[haiku-development] Re: Apply Clang work from midar-github.master

  • From: Stephan Aßmus <superstippi@xxxxxx>
  • To: haiku-development@xxxxxxxxxxxxx
  • Date: Tue, 17 Dec 2013 11:37:14 +0100

Hi,

Am 17.12.2013 01:33, schrieb Jonathan Schleifer:
After that, tqh promised to not forget about the branch and working on getting 
it in.

Ok. But are we talking about a general problem with the project now, or are we talking about a single Haiku developer not following up on his promise he dropped in IRC? And what did he promise, to get your patches in, or to try and make some time to look at them? Because, I usually promise only the latter, if anything at all.

Of course I am not saying that getting patches into Haiku is /not/ often frustrating and there is no general problem. I stand by my opinion, though, that the problem is simply too few developers with to little spare time.

So, as you can see, there is a real problem that can't be reduced to "I rather code 
than look at Trac".

I don't think we are on the same page yet, what we think the problem is. When I had enough time to work on the project, I would do all sorts of stuff, writing my own code, communicating, looking at bugs and of course at patches. IIRC, you are still young. You probably study at a university somewhere. You probably have no idea how it is once you have a family and kids. I am taking time to write this right now while I should be working, and I already feel bad about that. And the problem is that most Haiku devs *these days* are in a similar situation.

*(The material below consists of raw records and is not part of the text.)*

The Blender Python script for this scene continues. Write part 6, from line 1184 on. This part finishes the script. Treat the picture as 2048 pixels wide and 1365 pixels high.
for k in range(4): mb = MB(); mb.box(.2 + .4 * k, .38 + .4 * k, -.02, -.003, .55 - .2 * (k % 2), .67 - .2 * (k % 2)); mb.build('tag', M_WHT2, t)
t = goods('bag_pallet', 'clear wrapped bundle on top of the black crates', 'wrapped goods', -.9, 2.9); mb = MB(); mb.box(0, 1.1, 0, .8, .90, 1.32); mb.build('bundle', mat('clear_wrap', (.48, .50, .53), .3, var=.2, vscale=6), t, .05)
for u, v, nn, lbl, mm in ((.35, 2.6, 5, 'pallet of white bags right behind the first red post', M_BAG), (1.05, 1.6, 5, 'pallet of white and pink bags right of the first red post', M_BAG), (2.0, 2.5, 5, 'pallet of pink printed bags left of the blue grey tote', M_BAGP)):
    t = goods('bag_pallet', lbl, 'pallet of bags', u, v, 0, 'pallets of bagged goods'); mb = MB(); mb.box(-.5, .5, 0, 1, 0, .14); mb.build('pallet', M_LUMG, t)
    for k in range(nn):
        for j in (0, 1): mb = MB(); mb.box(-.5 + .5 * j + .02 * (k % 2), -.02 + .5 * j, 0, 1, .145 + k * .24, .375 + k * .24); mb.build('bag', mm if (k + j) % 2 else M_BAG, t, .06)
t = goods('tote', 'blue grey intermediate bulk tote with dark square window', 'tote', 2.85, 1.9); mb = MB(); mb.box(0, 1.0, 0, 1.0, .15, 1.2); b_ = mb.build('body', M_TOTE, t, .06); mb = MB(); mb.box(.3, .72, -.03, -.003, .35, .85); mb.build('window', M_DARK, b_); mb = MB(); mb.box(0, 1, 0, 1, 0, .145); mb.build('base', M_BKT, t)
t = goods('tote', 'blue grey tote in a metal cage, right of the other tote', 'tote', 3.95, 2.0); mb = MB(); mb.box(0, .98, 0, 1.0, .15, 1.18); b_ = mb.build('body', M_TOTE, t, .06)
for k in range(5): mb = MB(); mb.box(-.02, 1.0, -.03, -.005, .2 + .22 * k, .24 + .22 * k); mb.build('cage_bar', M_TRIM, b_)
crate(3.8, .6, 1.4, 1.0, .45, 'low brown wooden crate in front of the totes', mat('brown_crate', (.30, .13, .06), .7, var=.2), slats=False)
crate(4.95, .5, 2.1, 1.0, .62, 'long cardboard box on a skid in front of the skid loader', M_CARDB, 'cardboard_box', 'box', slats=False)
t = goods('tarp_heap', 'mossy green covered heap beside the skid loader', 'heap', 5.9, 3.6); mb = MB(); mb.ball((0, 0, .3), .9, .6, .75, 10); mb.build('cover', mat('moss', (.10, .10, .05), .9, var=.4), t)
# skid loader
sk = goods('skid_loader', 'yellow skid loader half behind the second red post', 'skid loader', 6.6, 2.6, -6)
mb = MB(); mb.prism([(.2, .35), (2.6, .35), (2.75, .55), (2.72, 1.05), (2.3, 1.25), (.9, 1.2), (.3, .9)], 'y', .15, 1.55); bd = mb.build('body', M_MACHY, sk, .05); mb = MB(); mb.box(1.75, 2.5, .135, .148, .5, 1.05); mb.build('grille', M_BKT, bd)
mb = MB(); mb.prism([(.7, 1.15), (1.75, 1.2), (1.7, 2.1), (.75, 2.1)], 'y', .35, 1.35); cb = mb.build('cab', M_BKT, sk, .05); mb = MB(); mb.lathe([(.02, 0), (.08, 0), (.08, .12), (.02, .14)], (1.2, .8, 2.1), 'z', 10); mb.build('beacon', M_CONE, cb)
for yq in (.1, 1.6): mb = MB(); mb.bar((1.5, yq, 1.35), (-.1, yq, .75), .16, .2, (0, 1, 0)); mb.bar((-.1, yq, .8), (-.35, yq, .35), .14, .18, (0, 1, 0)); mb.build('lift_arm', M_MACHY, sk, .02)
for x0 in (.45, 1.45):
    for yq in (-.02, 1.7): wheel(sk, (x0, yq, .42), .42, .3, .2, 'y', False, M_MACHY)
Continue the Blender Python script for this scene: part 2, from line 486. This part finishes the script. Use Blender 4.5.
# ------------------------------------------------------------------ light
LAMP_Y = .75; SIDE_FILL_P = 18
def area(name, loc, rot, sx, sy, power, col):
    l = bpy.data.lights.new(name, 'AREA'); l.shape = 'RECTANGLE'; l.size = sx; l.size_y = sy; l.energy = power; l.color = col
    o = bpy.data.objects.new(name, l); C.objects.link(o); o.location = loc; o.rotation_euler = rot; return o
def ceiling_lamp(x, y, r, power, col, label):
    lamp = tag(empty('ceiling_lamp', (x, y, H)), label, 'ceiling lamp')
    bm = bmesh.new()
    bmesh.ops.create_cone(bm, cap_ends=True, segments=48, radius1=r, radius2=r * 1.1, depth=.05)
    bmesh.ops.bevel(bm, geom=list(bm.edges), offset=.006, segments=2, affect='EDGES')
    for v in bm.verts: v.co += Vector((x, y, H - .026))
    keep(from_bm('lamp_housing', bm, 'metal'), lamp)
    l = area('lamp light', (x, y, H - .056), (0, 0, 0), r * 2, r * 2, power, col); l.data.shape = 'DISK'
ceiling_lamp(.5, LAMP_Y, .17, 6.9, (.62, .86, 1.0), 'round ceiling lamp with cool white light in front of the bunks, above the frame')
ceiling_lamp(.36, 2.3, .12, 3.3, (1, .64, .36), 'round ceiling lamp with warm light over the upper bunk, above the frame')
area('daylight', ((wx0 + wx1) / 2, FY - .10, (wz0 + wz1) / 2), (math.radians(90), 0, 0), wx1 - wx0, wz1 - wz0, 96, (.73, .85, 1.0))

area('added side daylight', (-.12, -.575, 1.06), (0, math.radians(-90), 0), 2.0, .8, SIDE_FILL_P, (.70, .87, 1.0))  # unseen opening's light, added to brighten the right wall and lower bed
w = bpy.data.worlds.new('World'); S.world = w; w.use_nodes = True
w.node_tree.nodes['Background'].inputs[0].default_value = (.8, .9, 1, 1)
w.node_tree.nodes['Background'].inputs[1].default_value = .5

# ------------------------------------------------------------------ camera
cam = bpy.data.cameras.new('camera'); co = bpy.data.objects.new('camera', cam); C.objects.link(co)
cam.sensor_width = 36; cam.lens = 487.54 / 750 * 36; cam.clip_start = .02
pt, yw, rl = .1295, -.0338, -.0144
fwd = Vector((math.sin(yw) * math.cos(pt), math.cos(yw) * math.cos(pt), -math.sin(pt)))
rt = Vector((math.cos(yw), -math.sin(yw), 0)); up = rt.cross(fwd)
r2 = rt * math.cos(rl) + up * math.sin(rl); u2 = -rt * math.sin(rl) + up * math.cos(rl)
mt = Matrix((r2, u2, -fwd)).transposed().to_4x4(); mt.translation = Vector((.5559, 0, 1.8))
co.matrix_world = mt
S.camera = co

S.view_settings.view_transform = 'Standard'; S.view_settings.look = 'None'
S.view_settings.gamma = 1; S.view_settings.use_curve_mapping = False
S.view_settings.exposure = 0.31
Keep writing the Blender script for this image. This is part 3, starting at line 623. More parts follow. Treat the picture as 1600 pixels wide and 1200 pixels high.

I'm just pointing the problems I experienced so that the workflow can be 
improved.

Ok, but how can it be improved? Do you mean that everything would be fine, if people would just follow up on their promises?

If you are still interested, maybe it would be a good idea for people who 
actually reviewed your patches to speak up whether they feel you should simply 
get commit access. It would definitely be great to have you.

Yes, I did not lose interest in Haiku, I only became frustrated with not 
getting it in and basically gave up. Commit access would solve that problem and 
I'd be more than happy to commit these changes myself, but unfortunately this 
only solves the problem for me, not for others. So while this would be a 
solution with which I'd be very happy, the workflow would still need 
improvement. I remember than when I looked through Trac more than 1 year ago, 
there were many interesting patches which just rotted there.

No. Giving you commit access adds you to the pool of developers who spend time now and then to review other peoples patches. So actually it would improve the situation. We just need more of you.

At the same time, most Haiku devs are hesitant to grand access. It is very hard (emotional, bad vibes) to revoke access later on. Only those people should get it where devs feel they would not degrade the code base over time. My impression from meeting you at BG is that you would not, and mostly know what you are doing. But I haven't looked at your patches and its not even my usual field of expertise.

At least that's why we are still talking and you don't have access already... hope you understand.